Especially after the end of the 1960s, the importance of quality testing grew when assembly lines were introduced. Quality inspection was integrated into production lines and the result was uniform high quality in every Rexroth product leaving the company. The more complex the products became, the more elaborate the test procedures. Checking to see that product specifications were being fulfilled became ever more complicated over the years – since the demands on testing technology quickly rose, and ever shorter testing cycles had to be realized.

Saying goodbye to analog

Pocket calculators, diagrams and tables – previously the designer’s most important utensils – soon proved to be not good enough. Computer technology opened up new opportunities. The arrival of digitalization meant that more complex product characteristics could be tested very quickly on computerized test beds. And there were also great advances in simulation technology. It was now possible to perform elaborate – but virtual – test procedures right from the early stages of product development.
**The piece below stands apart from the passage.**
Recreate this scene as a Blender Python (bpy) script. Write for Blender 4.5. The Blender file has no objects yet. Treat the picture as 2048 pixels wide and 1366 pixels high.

As an example, at the beginning of the 1990s Rexroth developed a software package called HYSIS. This made it possible to simulate hydraulic drives assembled from valves, pumps, cylinders and actuators. Experience in both applications and test engineering was accumulated over the years. The company used this not only to develop its own products, but also to design innovative test bed technology in support of quality assurance.

Quality in seconds, all around the world

Since the beginning of 2004, Bosch Rexroth has pooled the development of its QM test technology at a dedicated center of competence. This has led to a test engineering network within the development and manufacturing matrix that now encompasses the world. Test procedures have also changed over time.

Since every second of machine running time impacts cost calculations, engineers have to develop ever more refined test methods to synchronize with the accelerated production processes used at every manufacturing location worldwide. This shows that product quality continues to be at the top of Bosch Rexroth’s list of priorities.